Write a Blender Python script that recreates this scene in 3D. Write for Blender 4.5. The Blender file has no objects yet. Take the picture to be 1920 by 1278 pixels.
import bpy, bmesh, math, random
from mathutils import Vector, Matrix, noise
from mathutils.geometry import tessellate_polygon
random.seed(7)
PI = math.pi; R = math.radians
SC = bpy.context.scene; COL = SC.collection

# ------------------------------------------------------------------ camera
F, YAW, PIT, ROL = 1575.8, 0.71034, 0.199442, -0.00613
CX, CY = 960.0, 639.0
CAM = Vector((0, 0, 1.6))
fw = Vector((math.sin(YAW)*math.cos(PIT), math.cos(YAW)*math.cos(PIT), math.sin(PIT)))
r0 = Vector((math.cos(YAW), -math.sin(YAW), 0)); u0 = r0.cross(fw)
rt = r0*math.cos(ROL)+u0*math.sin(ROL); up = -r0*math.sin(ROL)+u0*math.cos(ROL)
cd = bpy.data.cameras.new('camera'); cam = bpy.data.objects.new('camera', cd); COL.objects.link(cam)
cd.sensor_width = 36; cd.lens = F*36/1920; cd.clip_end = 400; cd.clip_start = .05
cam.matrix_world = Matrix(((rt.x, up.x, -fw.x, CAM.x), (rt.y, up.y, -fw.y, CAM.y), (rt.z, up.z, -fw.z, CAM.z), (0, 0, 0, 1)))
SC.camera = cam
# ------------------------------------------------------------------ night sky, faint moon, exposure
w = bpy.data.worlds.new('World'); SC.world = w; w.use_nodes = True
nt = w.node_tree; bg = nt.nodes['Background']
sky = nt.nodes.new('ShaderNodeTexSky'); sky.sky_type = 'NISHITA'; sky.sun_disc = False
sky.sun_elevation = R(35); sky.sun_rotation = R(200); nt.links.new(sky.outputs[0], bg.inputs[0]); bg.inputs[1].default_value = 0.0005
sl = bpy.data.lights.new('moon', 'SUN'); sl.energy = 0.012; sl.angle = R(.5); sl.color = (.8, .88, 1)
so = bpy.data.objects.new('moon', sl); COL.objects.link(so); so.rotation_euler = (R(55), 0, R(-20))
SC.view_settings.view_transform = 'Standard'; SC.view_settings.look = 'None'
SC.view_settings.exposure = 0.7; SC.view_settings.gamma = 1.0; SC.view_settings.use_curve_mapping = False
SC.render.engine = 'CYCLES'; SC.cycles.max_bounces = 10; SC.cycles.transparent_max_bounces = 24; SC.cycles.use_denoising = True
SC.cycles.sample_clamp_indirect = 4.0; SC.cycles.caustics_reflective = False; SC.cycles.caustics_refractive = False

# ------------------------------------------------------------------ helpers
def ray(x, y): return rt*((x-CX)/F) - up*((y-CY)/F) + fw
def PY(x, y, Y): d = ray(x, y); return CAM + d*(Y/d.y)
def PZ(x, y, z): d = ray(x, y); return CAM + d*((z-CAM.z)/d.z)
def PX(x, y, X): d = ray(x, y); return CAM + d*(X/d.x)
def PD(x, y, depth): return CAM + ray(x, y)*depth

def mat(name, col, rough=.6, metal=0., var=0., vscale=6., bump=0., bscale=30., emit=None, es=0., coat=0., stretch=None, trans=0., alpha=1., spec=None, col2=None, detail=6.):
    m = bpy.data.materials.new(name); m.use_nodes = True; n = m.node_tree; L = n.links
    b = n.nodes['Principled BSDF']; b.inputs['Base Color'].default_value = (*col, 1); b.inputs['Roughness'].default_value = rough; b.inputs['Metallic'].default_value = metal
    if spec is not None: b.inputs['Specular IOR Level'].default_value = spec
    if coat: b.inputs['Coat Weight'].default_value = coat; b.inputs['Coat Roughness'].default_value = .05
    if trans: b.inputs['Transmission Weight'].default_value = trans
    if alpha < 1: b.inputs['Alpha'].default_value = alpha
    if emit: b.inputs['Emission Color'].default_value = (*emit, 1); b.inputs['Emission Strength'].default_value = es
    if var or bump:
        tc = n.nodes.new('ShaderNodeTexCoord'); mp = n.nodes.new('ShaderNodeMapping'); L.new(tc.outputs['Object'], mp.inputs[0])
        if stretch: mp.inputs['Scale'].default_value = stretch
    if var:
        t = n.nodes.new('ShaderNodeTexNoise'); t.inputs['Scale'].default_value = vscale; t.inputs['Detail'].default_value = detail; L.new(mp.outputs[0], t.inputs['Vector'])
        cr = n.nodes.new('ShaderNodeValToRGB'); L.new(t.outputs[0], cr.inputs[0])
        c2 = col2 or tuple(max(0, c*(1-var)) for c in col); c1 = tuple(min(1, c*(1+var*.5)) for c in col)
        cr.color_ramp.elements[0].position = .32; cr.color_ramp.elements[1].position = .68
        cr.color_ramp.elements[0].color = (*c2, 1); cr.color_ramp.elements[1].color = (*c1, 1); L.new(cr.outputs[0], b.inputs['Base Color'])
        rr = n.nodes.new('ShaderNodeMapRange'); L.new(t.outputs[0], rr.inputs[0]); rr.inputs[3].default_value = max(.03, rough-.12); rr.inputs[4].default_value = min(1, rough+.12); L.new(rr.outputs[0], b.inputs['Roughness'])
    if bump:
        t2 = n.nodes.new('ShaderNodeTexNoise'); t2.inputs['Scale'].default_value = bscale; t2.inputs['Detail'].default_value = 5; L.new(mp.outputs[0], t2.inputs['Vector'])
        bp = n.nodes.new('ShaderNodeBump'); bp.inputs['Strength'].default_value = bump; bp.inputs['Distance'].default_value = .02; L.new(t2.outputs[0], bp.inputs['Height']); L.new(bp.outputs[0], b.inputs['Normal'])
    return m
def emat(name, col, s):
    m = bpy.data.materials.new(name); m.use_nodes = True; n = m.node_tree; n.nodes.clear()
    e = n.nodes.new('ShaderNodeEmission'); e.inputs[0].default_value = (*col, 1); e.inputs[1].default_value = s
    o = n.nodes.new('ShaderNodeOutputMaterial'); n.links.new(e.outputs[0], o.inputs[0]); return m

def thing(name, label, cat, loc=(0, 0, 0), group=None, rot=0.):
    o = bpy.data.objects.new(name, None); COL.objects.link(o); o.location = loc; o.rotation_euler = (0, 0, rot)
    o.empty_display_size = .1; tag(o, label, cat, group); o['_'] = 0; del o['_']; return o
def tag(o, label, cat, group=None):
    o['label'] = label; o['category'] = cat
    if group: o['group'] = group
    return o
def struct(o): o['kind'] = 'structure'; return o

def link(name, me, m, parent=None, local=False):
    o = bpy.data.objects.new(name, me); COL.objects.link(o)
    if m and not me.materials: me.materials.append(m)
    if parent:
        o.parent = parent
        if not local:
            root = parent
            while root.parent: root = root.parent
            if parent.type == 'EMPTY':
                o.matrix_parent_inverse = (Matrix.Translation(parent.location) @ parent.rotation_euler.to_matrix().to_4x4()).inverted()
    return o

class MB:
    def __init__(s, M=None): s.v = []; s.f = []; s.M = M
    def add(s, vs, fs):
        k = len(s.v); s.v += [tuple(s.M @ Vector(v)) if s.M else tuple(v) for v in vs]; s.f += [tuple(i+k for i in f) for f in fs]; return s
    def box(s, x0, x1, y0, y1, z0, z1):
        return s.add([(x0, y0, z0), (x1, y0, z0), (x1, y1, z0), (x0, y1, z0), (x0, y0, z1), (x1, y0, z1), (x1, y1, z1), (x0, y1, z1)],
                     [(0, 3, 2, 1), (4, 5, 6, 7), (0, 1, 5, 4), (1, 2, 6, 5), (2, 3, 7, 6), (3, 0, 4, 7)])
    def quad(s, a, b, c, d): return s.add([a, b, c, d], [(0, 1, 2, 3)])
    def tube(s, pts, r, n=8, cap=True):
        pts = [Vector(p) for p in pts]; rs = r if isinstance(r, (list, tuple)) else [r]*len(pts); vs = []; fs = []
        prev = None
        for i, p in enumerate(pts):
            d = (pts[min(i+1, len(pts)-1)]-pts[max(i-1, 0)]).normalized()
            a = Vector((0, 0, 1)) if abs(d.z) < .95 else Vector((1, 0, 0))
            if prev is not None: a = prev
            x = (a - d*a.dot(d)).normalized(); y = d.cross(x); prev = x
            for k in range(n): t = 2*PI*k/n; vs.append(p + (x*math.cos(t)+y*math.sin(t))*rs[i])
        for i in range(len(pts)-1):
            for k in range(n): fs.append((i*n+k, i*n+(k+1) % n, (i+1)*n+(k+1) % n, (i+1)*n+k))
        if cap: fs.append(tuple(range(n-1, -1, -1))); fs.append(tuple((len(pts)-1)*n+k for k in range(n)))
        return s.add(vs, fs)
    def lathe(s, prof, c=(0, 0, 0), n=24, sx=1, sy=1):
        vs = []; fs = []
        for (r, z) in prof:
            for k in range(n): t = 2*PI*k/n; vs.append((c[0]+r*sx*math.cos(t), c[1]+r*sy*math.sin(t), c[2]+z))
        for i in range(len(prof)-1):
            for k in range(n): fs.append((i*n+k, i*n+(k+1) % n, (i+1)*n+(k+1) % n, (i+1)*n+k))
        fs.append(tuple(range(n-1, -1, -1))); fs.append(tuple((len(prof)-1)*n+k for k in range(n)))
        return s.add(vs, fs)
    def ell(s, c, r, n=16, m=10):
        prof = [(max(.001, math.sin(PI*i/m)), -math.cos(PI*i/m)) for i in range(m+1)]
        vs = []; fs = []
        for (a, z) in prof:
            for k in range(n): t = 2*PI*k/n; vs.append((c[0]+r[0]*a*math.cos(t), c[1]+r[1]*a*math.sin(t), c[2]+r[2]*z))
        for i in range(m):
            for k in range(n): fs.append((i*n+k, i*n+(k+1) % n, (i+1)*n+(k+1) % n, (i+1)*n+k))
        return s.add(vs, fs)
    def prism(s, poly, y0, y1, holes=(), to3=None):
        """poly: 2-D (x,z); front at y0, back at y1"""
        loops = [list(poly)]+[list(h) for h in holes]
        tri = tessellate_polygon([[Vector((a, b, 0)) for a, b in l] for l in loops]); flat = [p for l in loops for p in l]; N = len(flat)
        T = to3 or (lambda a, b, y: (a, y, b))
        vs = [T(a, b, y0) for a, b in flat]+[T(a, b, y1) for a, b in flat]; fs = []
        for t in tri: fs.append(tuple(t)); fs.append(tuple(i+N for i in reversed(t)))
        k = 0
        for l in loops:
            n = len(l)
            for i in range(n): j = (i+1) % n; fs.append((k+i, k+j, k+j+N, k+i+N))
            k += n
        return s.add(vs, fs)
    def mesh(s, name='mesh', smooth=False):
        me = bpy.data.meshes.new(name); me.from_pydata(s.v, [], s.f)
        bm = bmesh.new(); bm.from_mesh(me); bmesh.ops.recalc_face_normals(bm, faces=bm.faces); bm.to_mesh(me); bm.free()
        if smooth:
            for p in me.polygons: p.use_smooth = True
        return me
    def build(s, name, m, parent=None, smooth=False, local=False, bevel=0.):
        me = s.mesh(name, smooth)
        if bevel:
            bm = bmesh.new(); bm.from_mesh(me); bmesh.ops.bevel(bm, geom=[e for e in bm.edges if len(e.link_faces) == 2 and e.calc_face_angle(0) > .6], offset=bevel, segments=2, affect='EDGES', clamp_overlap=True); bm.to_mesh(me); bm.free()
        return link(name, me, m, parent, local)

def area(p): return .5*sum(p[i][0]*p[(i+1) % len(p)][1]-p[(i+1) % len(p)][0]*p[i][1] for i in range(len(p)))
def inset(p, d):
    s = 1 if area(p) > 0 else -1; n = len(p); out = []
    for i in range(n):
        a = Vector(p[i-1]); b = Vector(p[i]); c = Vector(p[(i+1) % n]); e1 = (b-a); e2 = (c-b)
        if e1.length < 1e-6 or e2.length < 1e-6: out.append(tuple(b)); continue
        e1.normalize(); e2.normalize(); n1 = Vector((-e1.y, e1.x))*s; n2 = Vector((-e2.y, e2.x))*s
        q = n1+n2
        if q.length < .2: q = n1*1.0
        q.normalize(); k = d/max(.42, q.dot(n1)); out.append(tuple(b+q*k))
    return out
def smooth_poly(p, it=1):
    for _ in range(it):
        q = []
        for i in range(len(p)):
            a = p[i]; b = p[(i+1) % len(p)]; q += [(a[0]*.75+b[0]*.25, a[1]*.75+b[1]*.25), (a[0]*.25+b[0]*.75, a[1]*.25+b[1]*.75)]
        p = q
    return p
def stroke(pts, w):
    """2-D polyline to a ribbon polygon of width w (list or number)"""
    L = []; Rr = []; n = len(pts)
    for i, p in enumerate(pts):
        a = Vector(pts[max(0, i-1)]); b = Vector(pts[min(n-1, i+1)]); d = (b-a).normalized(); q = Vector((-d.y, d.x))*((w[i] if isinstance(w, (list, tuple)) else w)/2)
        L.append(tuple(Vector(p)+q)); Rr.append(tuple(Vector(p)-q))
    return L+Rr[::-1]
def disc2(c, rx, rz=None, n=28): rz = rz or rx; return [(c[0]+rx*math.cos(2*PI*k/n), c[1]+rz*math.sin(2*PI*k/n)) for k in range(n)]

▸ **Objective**
Reproduce only the lines from the top of the material through the one bearing "SC = bpy.context.scene; COL = SC.collection", each exactly as it stands.

▸ **Result for this task**
Write a Blender Python script that recreates this scene in 3D. Write for Blender 4.5. The Blender file has no objects yet. Take the picture to be 1920 by 1278 pixels.
import bpy, bmesh, math, random
from mathutils import Vector, Matrix, noise
from mathutils.geometry import tessellate_polygon
random.seed(7)
PI = math.pi; R = math.radians
SC = bpy.context.scene; COL = SC.collection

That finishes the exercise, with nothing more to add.